» **INSTRUCTION**:
Lines containing the string "follow" are to be counted; report the total by itself.

» **DATA SECTION**:
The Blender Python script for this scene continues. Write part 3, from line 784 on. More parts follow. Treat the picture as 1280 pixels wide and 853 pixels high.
==
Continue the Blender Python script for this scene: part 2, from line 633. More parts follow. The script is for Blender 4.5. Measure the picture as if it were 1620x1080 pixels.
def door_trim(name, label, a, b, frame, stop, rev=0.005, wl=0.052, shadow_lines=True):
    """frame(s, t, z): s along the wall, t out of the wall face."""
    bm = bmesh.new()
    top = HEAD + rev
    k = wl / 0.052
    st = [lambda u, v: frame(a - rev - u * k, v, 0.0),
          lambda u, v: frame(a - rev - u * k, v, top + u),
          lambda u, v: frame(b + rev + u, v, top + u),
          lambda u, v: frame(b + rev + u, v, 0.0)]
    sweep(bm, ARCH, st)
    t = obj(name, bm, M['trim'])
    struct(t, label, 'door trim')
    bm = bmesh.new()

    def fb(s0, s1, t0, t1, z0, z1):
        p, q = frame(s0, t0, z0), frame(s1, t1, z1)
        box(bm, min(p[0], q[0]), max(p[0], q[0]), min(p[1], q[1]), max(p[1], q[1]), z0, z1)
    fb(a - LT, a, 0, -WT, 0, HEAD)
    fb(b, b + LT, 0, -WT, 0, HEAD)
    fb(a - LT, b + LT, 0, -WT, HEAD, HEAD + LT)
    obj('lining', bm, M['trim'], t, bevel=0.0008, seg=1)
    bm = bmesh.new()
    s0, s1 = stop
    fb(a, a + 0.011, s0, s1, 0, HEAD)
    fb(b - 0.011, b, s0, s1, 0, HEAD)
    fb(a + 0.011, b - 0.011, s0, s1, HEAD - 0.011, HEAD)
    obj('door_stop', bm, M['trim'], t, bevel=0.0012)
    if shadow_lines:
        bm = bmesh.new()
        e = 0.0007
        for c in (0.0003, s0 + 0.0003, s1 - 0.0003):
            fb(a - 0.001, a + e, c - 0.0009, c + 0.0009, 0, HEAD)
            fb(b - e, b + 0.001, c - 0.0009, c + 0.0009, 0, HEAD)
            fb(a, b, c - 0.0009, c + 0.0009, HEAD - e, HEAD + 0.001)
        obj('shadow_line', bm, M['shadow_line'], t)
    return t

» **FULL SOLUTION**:
2